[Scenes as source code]
— Start —

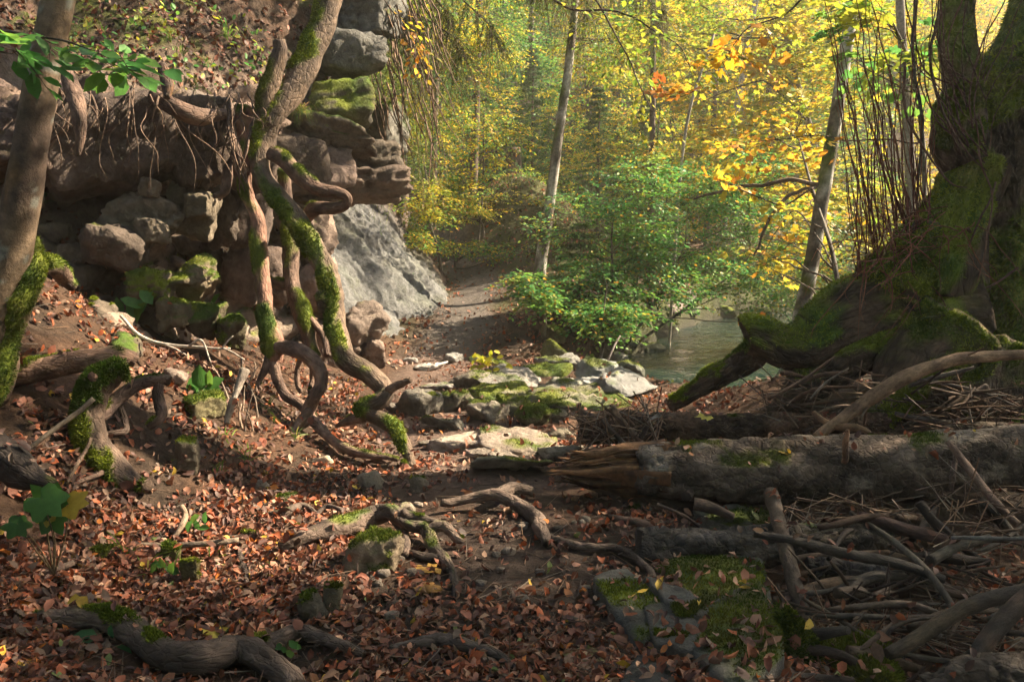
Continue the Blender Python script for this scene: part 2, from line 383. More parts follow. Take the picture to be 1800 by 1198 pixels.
_l.new(_tc.outputs['Object'], _nz.inputs['Vector']); _b = _n.new('ShaderNodeBump'); _b.inputs['Strength'].default_value = 0.9; _b.inputs['Distance'].default_value = 0.07
_l.new(_nz.outputs['Fac'], _b.inputs['Height']); _l.new(_b.outputs[0], _p.inputs['Normal'])
tag(link('stream_water', to_mesh('stream_water', stream_mesh(), M_WATER)), kind='structure')

# ------------------------------------------------------------------ the cliff
CL = np.array([(-12, 1.0), (-8.2, 3.6), (-5.6, 5.3), (-4.1, 6.7), (-3.1, 8.2), (-2.25, 10.2), (-1.8, 12.2), (-1.3, 14.5), (-1.75, 16.8), (-3.4, 19.5), (-7, 24), (-14, 30)], float)
SA = [(-.5, 1.9), (.85, 1.15), (1.35, .6), (1.95, 0.0), (2.08, -.45), (2.12, .12), (2.85, .2), (3.05, -.05), (4.3, -1.3), (10, -7)]
SB = [(-.4, .6), (.5, .42), (1.2, .18), (1.9, -.05), (2.12, -.35), (2.22, .15), (3.0, .2), (3.2, 0), (4.6, -1.0), (11, -6)]
SC = [(-.4, .15), (.05, 0), (1.0, -.32), (2.0, -.65), (2.25, -.8), (2.38, .0), (3.2, .1), (3.6, -.25), (4.6, -.3), (11, -5)]
SDn = [(-.3, .3), (.3, 0), (1.1, -.55), (2.05, -1.25), (2.25, -1.45), (2.4, -.45), (3.3, -.35), (3.8, -.8), (4.8, -1.1), (11, -6)]
SE = [(-.2, .6), (.72, .1), (1.3, -.5), (2.1, -1.3), (2.5, -1.75), (2.9, -2.1), (3.4, -2.3), (3.9, -2.8), (4.9, -3.6), (11, -9)]
SF = [(0, .9), (1.4, .1), (2.0, -.5), (2.8, -1.3), (3.2, -1.75), (3.6, -2.1), (4.2, -2.3), (4.9, -2.8), (6, -3.6), (14, -9)]
ST = [SA, SA, SA, SA, SB, SC, SDn, SE, SF, SF, SF, SF]
def cliff_sheet():
    K = len(CL); ks = np.arange(K)
    dens = np.interp(np.linspace(0, K - 1, 2000), [0, 1.5, 2.2, 7, 8.5, 11], [0.25, .5, 1.2, 1.2, .4, .15]); c = np.cumsum(dens); c = (c - c[0]) / (c[-1] - c[0])
    su = np.interp(np.linspace(0, 1, 400), c, np.linspace(0, K - 1, 2000))
    P3, _ = spline(np.c_[CL, np.zeros(K)], np.ones(K), 50); sk = np.linspace(0, K - 1, len(P3))
    cx = np.interp(su, sk, P3[:, 0]); cyy = np.interp(su, sk, P3[:, 1])
    tx, ty = np.gradient(cx), np.gradient(cyy); l = np.hypot(tx, ty)
    k1 = np.ones(15) / 15
    nx = np.convolve(np.pad(ty / l, 7, 'edge'), k1, 'valid'); ny = np.convolve(np.pad(-tx / l, 7, 'edge'), k1, 'valid')
    st = np.array(ST, float)                     # K,10,2
    tu = np.interp(np.linspace(0, 1, 230), np.linspace(0, 1, 10), np.arange(10))
    tdn = np.interp(np.linspace(0, 9, 800), [0, 1, 3, 5, 7, 8, 9], [.4, 1, 1.1, 1, .9, .9, 1.6]); tc = np.cumsum(tdn); tc = (tc - tc[0]) / (tc[-1] - tc[0])
    tu = np.interp(np.linspace(0, 1, 230), tc, np.linspace(0, 9, 800))
    hs = np.zeros((len(su), len(tu))); ds = hs.copy()
    hk = np.stack([[np.interp(tu, np.arange(10), st[k, :, 0])] for k in range(K)])[:, 0]; dk = np.stack([[np.interp(tu, np.arange(10), st[k, :, 1])] for k in range(K)])[:, 0]
    f = su.astype(int).clip(0, K - 2); w = (su - f)[:, None]; w = w * w * (3 - 2 * w)
    hs = hk[f] * (1 - w) + hk[f + 1] * w; ds = dk[f] * (1 - w) + dk[f + 1] * w
    V = np.stack([cx[:, None] + nx[:, None] * ds, cyy[:, None] + ny[:, None] * ds, hs], -1)
    n, m = V.shape[:2]; i = np.arange(n - 1)[:, None] * m; j = np.arange(m - 1)[None, :]
    g = geo(V.reshape(-1, 3), None, np.stack([i + j, i + m + j, i + m + j + 1, i + j + 1], -1).reshape(-1, 4))
    S = np.repeat(su, m); T = np.tile(tu, n); N = vnormals(g); v = g['V']
    if N[(np.abs(T - 2) < .1) & (np.abs(S - 5) < .2), 0].mean() < 0: g['Q'] = g['Q'][:, ::-1]; N = -N
    band = sstep(4.4, 5.0, T) * sstep(7.4, 6.7, T) * sstep(7.2, 6.6, S)        # the hard beds
    marl = sstep(4.6, 5.3, S) * sstep(4.6, 4.2, T)
    low = (1 - sstep(4.4, 5.0, T)) * (1 - marl); top = sstep(6.8, 7.4, T)
    d1, d2, cv = worley(v * np.array([1.5, 1.5, 3.0]), 51); e1, e2, ev = worley(v * np.array([4, 4, 6.0]), 57)
    disp = band * ((cv - 0.5) * 0.2 - 0.10 * sstep(0.16, 0.0, d2 - d1) + (ev - .5) * 0.07 + 0.05 * fbm(v * 3, 3, 52))
    disp += marl * (0.10 * fbm(v * np.array([1.3, 1.3, .7]), 3, 53) + 0.035 * ridged(v * np.array([4, 4, 1.6]), 3, 54) + 0.075 * (ev - .5) + 0.035 * fbm(v * 11, 4, 55) + .03 * (worley(v * 9, 91)[2] - .5))
    f1, f2, fv = worley(v * np.array([1.7, 1.7, 4.2]) + .3 * fbm(v * 1.5, 2, 77)[:, None], 78); disp += low * (0.13 * fbm(v * 1.6, 3, 58) + (fv - .5) * 0.3 * sstep(-.3, .2, fbm(v * .9, 2, 60)) - .07 * sstep(.1, 0, f2 - f1) + (ev - .5) * 0.11 + 0.03 * fbm(v * 12, 3, 59))
    disp += top * (0.18 * fbm(v * 1.2, 3, 61) + 0.04 * fbm(v * 6, 3, 62))
    disp += sstep(7, 8, S) * 0.2 * fbm(v * .8, 3, 63)
    g['V'] = v + N * disp[:, None]; v = g['V']
    a = fbm(v * 2.2, 4, 64); b = fbm(v * 8, 3, 65); bed = fbm(v * np.array([.5, .5, 9]), 3, 66)
    c_rock = np.array([.15, .105, .082]) * (1 + .35 * a + .25 * b + .2 * bed)[:, None]; c_rock = mixc(c_rock, [.22, .155, .125], sstep(.1, .6, fbm(v * 1.7, 3, 67)) * .7); c_rock = mixc(c_rock, [.13, .115, .1], sstep(.1, .5, fbm(v * 1.1 + 9, 3, 68)))
    c_marl = np.array([.115, .117, .117]) * (1 + .22 * a + .22 * b)[:, None]; c_marl = mixc(c_marl, [.20, .198, .19], sstep(.1, .6, fbm(v * 2.7, 4, 69)) * .7); c_marl = mixc(c_marl, [.075, .072, .07], sstep(.0, .5, fbm(v * np.array([1, 1, 2.2]) + 4, 3, 70)) * .6 )
    c_marl = mixc(c_marl, [.29, .20, .165], sstep(5.15, 4.75, S + .15 * a))
    c_low = mixc([.095, .068, .055], [.17, .13, .10], sstep(-.2, .5, a + .4 * b)); c_low = mixc(c_low, [.25, .195, .155], sstep(.05, .4, fbm(v * 1.5 + 2, 3, 71)))
    c_top = mixc([.045, .03, .02], [.075, .042, .026], sstep(-.3, .3, b))
    Cc = c_low.copy(); Cc = mixc(Cc, c_marl, marl); Cc = mixc(Cc, c_rock, band); Cc = mixc(Cc, c_top, top)
    Cc = mixc(Cc, c_top * .8, sstep(7.2, 8.0, S))
    g['C'] = Cc; Nn = vnormals(g); mm = sstep(.25, .75, Nn[:, 2]) * sstep(-.05, .35, fbm(v * 1.7 + 1, 4, 72) + .1 * band) * (1 - marl * .85) * (T > .8)
    moss_col(g, mm * .9, 5)
    return g, mm * (S > 1.8) * (S < 8.2), dict(S=S, T=T, top=top, low=low)
G_CLIFF, CL_MOSS, CL_I = cliff_sheet()
cliff = link('cliff', to_mesh('cliff', G_CLIFF, M_ROCK)); tag(cliff, 'undercut rock cliff with grey marl foot and leaf strewn top', None, None, 'structure')
g = fuzz(G_CLIFF, CL_MOSS, 38000, 0.022, 81); part('moss', g, M_MOSS, cliff, 'stuff', False)

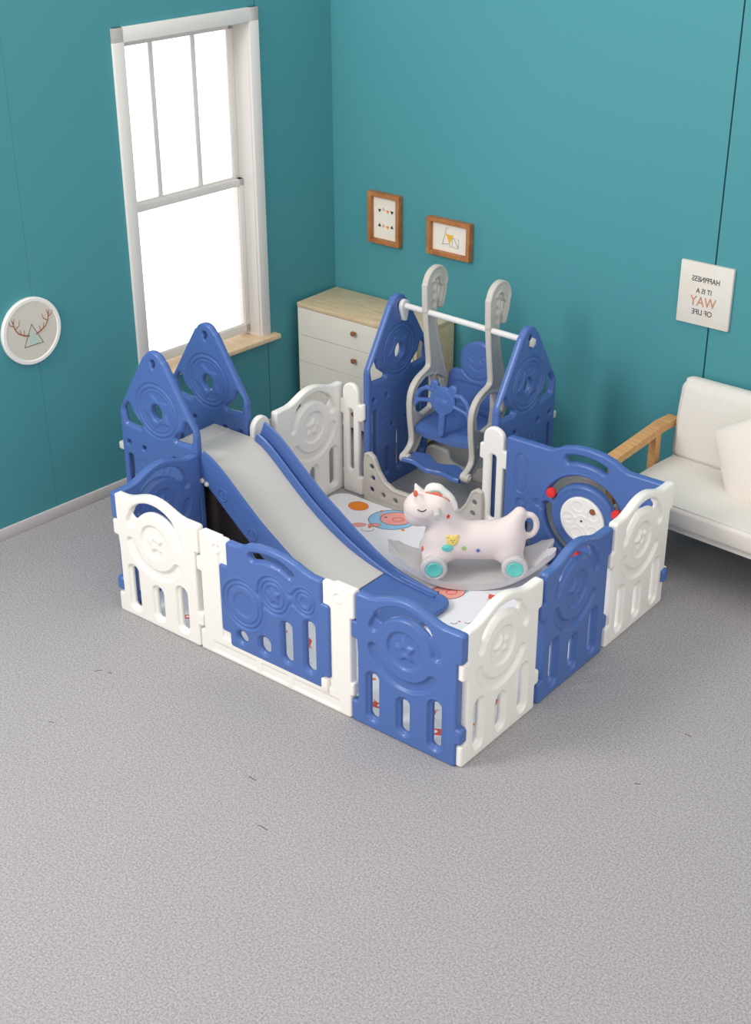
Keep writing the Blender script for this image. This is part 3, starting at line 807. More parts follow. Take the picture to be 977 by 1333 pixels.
def rail_sec(sgn):
    def f(i):
        x = allp[i][0]; t = railtop(x); k = t / 0.1
        dn = float(np.interp(x, [0, .6, .8, 1.1], [-0.045, -0.045, -0.03, -0.02]))
        P = [(0.0, 0.001), (0.0, 0.03 * k), (0.004, 0.040 * k), (0.012, 0.044 * k), (0.018, 0.040 * k), (0.026, 0.022 * k), (0.036, 0.024 * k), (0.041, 0.05 * k), (0.042, 0.085 * k), (0.044, 0.097 * k), (0.048, t), (0.053, t), (0.057, 0.094 * k), (0.06, 0.08 * k), (0.06, 0.0), (0.055, dn), (0.0, dn)]
        return [((Yf if sgn > 0 else Yn) + sgn * (a * (0.65 if sgn < 0 else 0.72)), b) for a, b in P]
    return f
ra = MB().sweep(allp, rail_sec(-1)).build('side_rail', BLUE, sl, 50)
rb = MB().sweep(allp, rail_sec(1)).build('side_rail', BLUE, sl, 50)
# round emblems moulded on the near rail
for x, z in ((0.155, 0.408), (0.325, 0.268)):
    m = MB(); y = Yn - 0.0395
    m.tube([(x + 0.028 * math.cos(a), y, z + 0.028 * math.sin(a)) for a in np.linspace(0, 2 * PI, 28)[:-1]], 0.0034, 6, closed=True)
    m.tube([(x - .008, y, z + .013), (x + .006, y, z + .013), (x + .008, y, z), (x - .006, y, z - .002), (x + .010, y, z - .014)], 0.003, 6)
    m.build('round_emblem', BLUE, ra)
# lip: blue run-out with rounded end corners
def sd_lip(X, Z): return d_box(X, Z, 0.6, 1.128, Yn - 0.038, Yf + 0.044, 0.07)
lm = plate('run_out', lambda X, Z: np.maximum(sd_lip(X, Z), 0.766 - X), (0.76, 1.13, Yn - .04, Yf + .045), 0.022, 0.008, 0.006,
           lambda X, Z: 0.007 * step(d_box(X, Z, 0.6, 1.108, Yn - 0.016, Yf + 0.022, 0.055), 0.006), back=False)
for v in lm.vertices:                                 # plate's -y face becomes the top
    x, y, z = v.co; base = float(np.interp(x, [p[0] for p in lip], [p[1] for p in lip])) - 0.003
    v.co = (x, z, base - y - 0.011 + 0.007)
lo_ = link('run_out', lm, BLUE, sl); lm.flip_normals()
m = MB()
for x, y in ((0.84, 0.6), (0.84, 0.8), (1.03, 0.6), (1.03, 0.8)): m.box((x - .02, y - .02, 0.0), (x + .02, y + .02, 0.04), 0.003)
m.box((0.82, 0.58, 0.012), (1.05, 0.82, 0.036), 0.003)
m.build('run_out_foot', BLUE, sl)
# platform, steps
def rel_plat(X, Z):
    q = np.sin(X * 330) * np.sin(Z * 330); return np.where(q > 0.2, -0.0022, 0.0)
pm = plate('platform', lambda X, Z: d_box(X, Z, -0.262, -0.152, 0.52, 0.878, 0.004), (-0.27, -0.14, 0.52, 0.88), 0.03, 0.004, 0.0042, rel_plat)
for v in pm.vertices: x, y, z = v.co; v.co = (x, z, -y + 0.488)
pm.flip_normals(); link('platform', pm, GREYP, sl)
for sx, sz in ((-0.36, 0.33), (-0.44, 0.17)):
    MB().box((sx - 0.06, 0.521, sz - 0.015), (sx + 0.06, 0.876, sz + 0.015), 0.005).build('step', GREYP, sl)
MB().box((-0.262, 0.523, 0.30), (-0.245, 0.875, 0.475), 0.003).build('riser', GREYP, sl)
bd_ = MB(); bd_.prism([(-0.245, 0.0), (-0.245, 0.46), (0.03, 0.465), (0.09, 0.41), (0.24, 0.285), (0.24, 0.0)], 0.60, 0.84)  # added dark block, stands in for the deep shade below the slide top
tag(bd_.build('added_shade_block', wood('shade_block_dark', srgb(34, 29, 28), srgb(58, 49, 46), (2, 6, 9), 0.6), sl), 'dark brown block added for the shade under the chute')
MB().box((-0.06, 0.523, 0.40), (-0.045, 0.875, 0.49), 0.003).build('support_beam', GREYP, sl)
for x, z in ((0.058, 0.432), (0.032, 0.442)):
    MB().lathe([(0, 0), (0.012, 0), (0.012, 0.006), (0.007, 0.012), (0, 0.013)], 18, Matrix.Translation((x, Yn - 0.036, z)) @ Matrix.Rotation(R(90), 4, 'X')).build('bolt_cap', STEEL, sl)

# ================================================================== SWING
BZ, BY = 0.922, 1.785
bar = thing('swing_bar', 'white horizontal bar between the two back rocket frames', 'swing bar', (0, 0, 0))
MB().cyl((0.163, BY - 0.015, BZ + .012), (0.87, BY - 0.015, BZ - .004), 0.0145, n=24).build('tube', BARM, bar)
m = MB()
m.prism([(0.03 * math.cos(a), 0.03 * math.sin(a)) for a in np.linspace(0.0, PI, 14)] + [(-0.03, -0.01), (-0.008, -0.075), (0.008, -0.075), (0.03, -0.01)], -0.022, 0.0)
M_ = Matrix.Translation((0.165, BY - .015, BZ + .012)) @ Matrix.Rotation(R(90), 4, 'Z')
for i, v in enumerate(m.v): m.v[i] = tuple(M_ @ Vector(v))
m.build('socket', BARM, bar)
MB().lathe([(0, 0), (0.022, 0), (0.025, 0.004), (0.023, 0.012), (0.012, 0.016), (0, 0.017)], 6, Matrix.Translation((0.906, BY - .015, BZ - .006)) @ Matrix.Rotation(R(90), 4, 'Y')).build('end_nut', STEEL, bar)

sw = thing('swing', 'blue toddler swing seat with two grey hooked hanger arms', 'swing', (0, 0, 0))
def chaikin(P, n=2):
    for _ in range(n):
        Q = []
        for a, b in zip(P, P[1:] + P[:1]): Q += [(a[0] * .75 + b[0] * .25, a[1] * .75 + b[1] * .25), (a[0] * .25 + b[0] * .75, a[1] * .25 + b[1] * .75)]
        P = Q
    return P
def sd_arm(X, Z):                                     # X = world y, Z = world z
    stem = d_poly(X, Z, chaikin([(1.748, 1.08), (1.748, 1.05), (1.753, 0.93), (1.775, 0.76), (1.79, 0.66), (1.775, 0.64), (1.70, 0.618), (1.652, 0.578), (1.632, 0.52), (1.638, 0.42), (1.652, 0.34), (1.655, 0.295), (1.635, 0.265), (1.585, 0.238), (1.59, 0.205), (1.63, 0.205), (1.69, 0.245), (1.725, 0.30), (1.76, 0.35), (1.83, 0.385), (1.895, 0.44), (1.925, 0.50), (1.925, 0.56), (1.895, 0.66), (1.86, 0.76), (1.836, 0.86), (1.83, 0.93), (1.83, 1.05), (1.83, 1.08)]), 0.004)
    hook = U(d_arc(X, Z, 1.835, 1.058, 0.058, 0, 180, 0.029), d_path(X, Z, [(1.894, 1.058), (1.895, 1.03), (1.890, 0.995), (1.878, 0.965), (1.870, 0.944)], 0.0185))
    e = U(stem, d_box(X, Z, 1.748, 1.83, 0.93, 1.06, 0.004)); 
    e = U(e, hook); e = SUB(e, d_path(X, Z, [(1.853, 1.055), (1.852, 1.0), (1.843, 0.925)], 0.0115))
    e = SUB(e, d_poly(X, Z, [(1.70, 0.565), (1.75, 0.59), (1.80, 0.585), (1.80, 0.50), (1.79, 0.44), (1.73, 0.43), (1.685, 0.46), (1.68, 0.52)], 0.012))
    e = SUB(e, d_poly(X, Z, [(1.83, 0.50), (1.88, 0.49), (1.885, 0.55), (1.84, 0.58)], 0.01))
    return e
def rel_arm(X, Z):
    d_ = -sd_arm(X, Z); r = 0.006 * step(0.013 - d_, 0.004)
    for hz in (1.052, 1.008, 0.962): r = np.maximum(r, 0.013 * step(d_cir(X, Z, 1.806, hz, 0.0165), 0.003))
    return np.minimum(r, 0.0145)
ARM = plate('hanger_arm', sd_arm, (1.57, 1.93, 0.19, 1.15), 0.034, 0.008, 0.0042, rel_arm)
Mz = Matrix.Rotation(R(90), 4, 'Z')
for ax in (0.312, 0.676):
    me = ARM.copy(); me.transform(Mz)                 # plate x -> world y, plate -y -> world +x
    o = link('hanger_arm', me, DGREYP, sw); o.location = (ax, 0, 0)
    m = MB(); m.cyl((ax - 0.02, 1.607, 0.222), (ax + 0.03, 1.607, 0.222), 0.026, 0.022, bev=0.004); m.cyl((ax + 0.028, 1.607, 0.222), (ax + 0.036, 1.607, 0.222), 0.013)
    m.build('foot_boss', DGREYP, sw)
    MB().lathe([(0, 0), (0.011, 0), (0.01, 0.004), (0, 0.005)], 6, Matrix.Translation((ax + 0.0125, 1.69, 0.355)) @ Matrix.Rotation(R(90), 4, 'Y')).build('bolt_cap', DGREYP, sw)
xa, xb = 0.328, 0.660; xm = (xa + xb) / 2
# seat: dished plate with a wavy front edge
N1, N2 = 30, 22; top = []; bot = []
for i in range(N1 + 1):
    u = i / N1
    for j in range(N2 + 1):
        v = j / N2
        yf_ = 1.648 - 0.028 * math.exp(-((u - .5) / .13) ** 2) + 0.012 * math.cos(u * 4 * PI)
        y = yf_ + (1.93 - yf_) * v
        z = 0.392 - 0.016 * math.sin(PI * u) * math.sin(PI * min(1, v * 1.1)) + 0.02 * v * v - 0.02 * max(0, 0.18 - v) / 0.18
        z += 0.0015 * math.sin(v * 60) * (1 if 0.15 < u < .85 else 0)
        top.append((xa + (xb - xa) * u, y, z)); bot.append((xa + (xb - xa) * u, y + .006 * (1 - v), z - 0.03))
m = MB(); k = len(top); fs = []
W_ = N2 + 1
for i in range(N1):
    for j in range(N2):
        a = i * W_ + j; fs.append((a, a + 1, a + W_ + 1, a + W_)); fs.append((k + a, k + a + W_, k + a + W_ + 1, k + a + 1))
rim = [i * W_ for i in range(N1)] + [N1 * W_ + j for j in range(N2)] + [i * W_ + N2 for i in range(N1, 0, -1)] + [j for j in range(N2, 0, -1)]
for a, b in zip(rim, rim[1:] + rim[:1]): fs.append((a, b, k + b, k + a))
m.add(top + bot, fs).build('seat', BLUE, sw, 55)
# backrest with a round head and a moulded smile
def sd_back(X, Z): return SU(d_box(X, Z, -0.158, 0.158, 0.0, 0.205, 0.04), d_ell(X, Z, 0.005, 0.265, 0.108, 0.10), 0.02)
def rel_back(X, Z):
    r = bead(np.abs(d_ell(X, Z, 0.005, 0.265, 0.102, 0.094)), 0.004, 0.004)
    r = r + bead(d_arc(X, Z, 0.005, 0.262, 0.036, 215, 325, 0.0), 0.0045, 0.003)
    for s in (-1, 1): r = r + bead(np.abs(d_cir(X, Z, 0.005 + s * 0.03, 0.28, 0.012)), 0.0035, 0.003)
    r = r + 0.005 * step(d_box(X, Z, -0.13, 0.13, 0.03, 0.15, 0.03), 0.006)
    return r
bk = plate('backrest', sd_back, (-0.16, 0.16, 0, 0.37), 0.03, 0.010, 0.0045, rel_back)
o = link('backrest', bk, BLUE, sw); o.location = (xm - 0.004, 1.915, 0.40); o.rotation_euler = (R(-9), 0, 0)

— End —

### Task brief:
Note every line above where the string "prism" shows up, and copy those lines.

### Result:
bd_ = MB(); bd_.prism([(-0.245, 0.0), (-0.245, 0.46), (0.03, 0.465), (0.09, 0.41), (0.24, 0.285), (0.24, 0.0)], 0.60, 0.84)  # added dark block, stands in for the deep shade below the slide top
m.prism([(0.03 * math.cos(a), 0.03 * math.sin(a)) for a in np.linspace(0.0, PI, 14)] + [(-0.03, -0.01), (-0.008, -0.075), (0.008, -0.075), (0.03, -0.01)], -0.022, 0.0)